SU-G-206-04: A Method for Realizing Phantom Calibration and Geometry Calibration Accurately Based On a Geometry Evaluation Index




For traditional geometric calibration, the calibration accuracy relies on both accuracy of geometry phantom manufacture and accuracy of ball bearings (BB) location estimation. In this work, we have developed a method to perform phantom calibration and geometry calibration iteratively and accurately in a whole procedure.


We have designed and manufactured a geometry phantom with BB and an evaluation phantom of a crystal ball contained in a cubic gel box. Our calibration method consists of five steps: 1) Estimate BB locations using spiral CT image, which are then used to initialize the particles in Particle Swarm Optimization (PSO) algorithm; 2) Perform geometric calibration; 3) Reconstruct the images of the evaluation phantom based on the current geometry calibration; 4) Evaluate the reconstructed images using a geometry evaluate index; 5) Update BB locations in PSO algorithm. Repeat step2)-5) until our stopping criteria is met. The edge of the crystal ball in the calibration phantom on CBCT images is detected by Hough transform to define two circular rings outside and inside the ball. The evaluation index used in step 4) is defined as the difference of the averaged image intensities of these two circular rings.
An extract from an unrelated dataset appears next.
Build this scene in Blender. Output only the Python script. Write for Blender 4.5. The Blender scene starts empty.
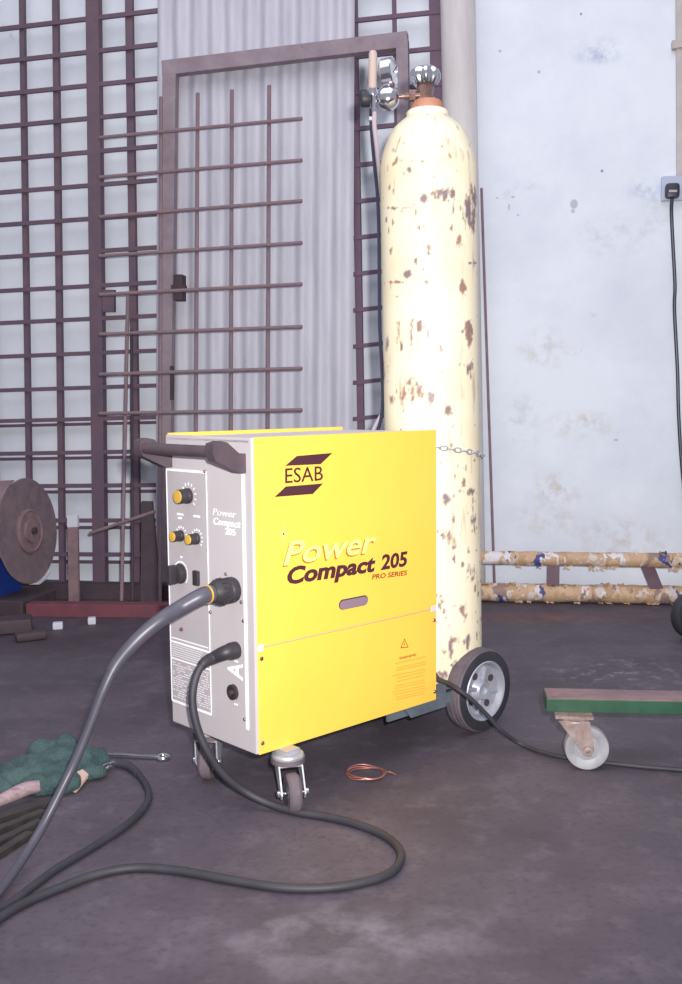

We have demonstrated the feasibility and performance of our method on a benchtop CBCT system. It is observed that inaccurate BB locations lead to severe image distortion and relative small evaluation index. With our method, streak artifacts are reduced and the structure becomes sharper and clearer. The evaluation index increases fast within 10 iterations, and then becomes stable gradually.


Our method can perform accurate phantom calibration and geometry calibration together in a whole procedure. It helps to mitigate the impact of the geometry phantom manufacture errors on the calibration, which could hence save the cost of the geometry phantom manufacture.